Silent partners

Someone once told me that Foucault recommended that everyone should have a thinker they’re always reading but never write about. When I heard that, it struck me that mine is Foucault himself. I started reading him in college, and I’ve been reading and rereading steadily ever since. When I’d gotten through most of his published works, the lecture series started coming out. I kept up with those at first, but as I started falling behind, I started teaching Foucault. Now I’m in a reading group on The Order of Things, which I somehow skipped before.

In sum, Foucault is probably in my top five for authors I’ve read most. Yet it never occurs to me to write on him.
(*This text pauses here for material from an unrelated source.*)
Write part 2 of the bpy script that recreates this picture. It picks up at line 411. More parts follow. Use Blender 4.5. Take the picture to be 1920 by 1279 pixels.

I might use him here or there — for instance, I’m planning to do something with him in The Prince of This World — but I’d never sit down to write something thematically on Foucault.

A big part of this is my perception that Foucault is a scholarly mine field. There are so many controversies over his development and the appropriate way to periodize his work that I can already anticipate people dismissing what I have to say with the scholar’s deflationary “it’s much more complicated than that.”

The same goes for another figure I’ve spent a lot of time on but never formally written on: Heidegger. There, however, it’s more a question of not having plowed through as big a proportion of the vast material available. I know that there’s probably some text or seminar — preferrably a late one, judging by the more popular secondary works in recent years — that completely changes everything and shows that I don’t know what I’m talking about.

What about you, my dear readers? Do you have any silent partners of the kind Foucault describes?

4 thoughts on “Silent partners

  1. If merely using a thinker here or there doesn’t count as writing on someone, what do you mean by “writing on”? Using their name in the title of a piece? Creating an essay that’s entirely framed around this other person’s thought? If this is what it means to write on someone, then it might be the case that I’ve never really written on anyone, properly speaking. That’s not true. I’ve written a lot on Simone Weil. And have recently been writing more on Anne Conway. And I’ve had to write many, many, many course papers on figures in the Christian tradition, of course. But I do feel like one of the lessons I’ve learned through the particular feminist approach I was trained in was to hone in on questions or concepts (assuming that these are distributed among a host of thinkers), rather than take on a posture of discipleship in relation to any particular thinker. I think that this has created a resistance, on my part, to the sort of “writing on” that I feel like you’re talking about here. Of course I’ve copiously sampled from (or been in extended conversations with) Deleuze, Derrida, Augustine, Aquinas, Cusa, etc, etc, etc… in countless essays. But I’ve always been super cautious never to accidentally appear in the guise of a Deleuzian, or a Derridean, or a Heideggerian. I feel like this would only serve to further the Great Man model of scholarship that has silenced or erased the voices of many others over the centuries.

  2. The distinction between “writing on” and “using” may be a little too easy, though it seemed intuitive to me. I’d say I’ve clearly “written on” Agamben and Zizek, and I’ve “used” them weirdly rarely. By the same time, I “used” Heidegger in Awkwardness, at somewhat great length — but what made it creative wasn’t what I was saying about Heidegger (which I wanted to keep uncontroversial in order to avoid the scholarship vortex), but the context in which I was situating him. Similarly, I doubt I’ll have any groundbreaking insights into Foucault as such when I “use” him in my book, but placing him in a demonic context may count as creative.

  3. If I’m considering the history of philosophy, there are many that I could list, most notably, Augustine, Hegel, and Marx. As for 20th c. and contemporary thinkers, Butler, Collins, Dewey, Du Bois, and Rawls would top my list of those I read quite a bit of but never write on.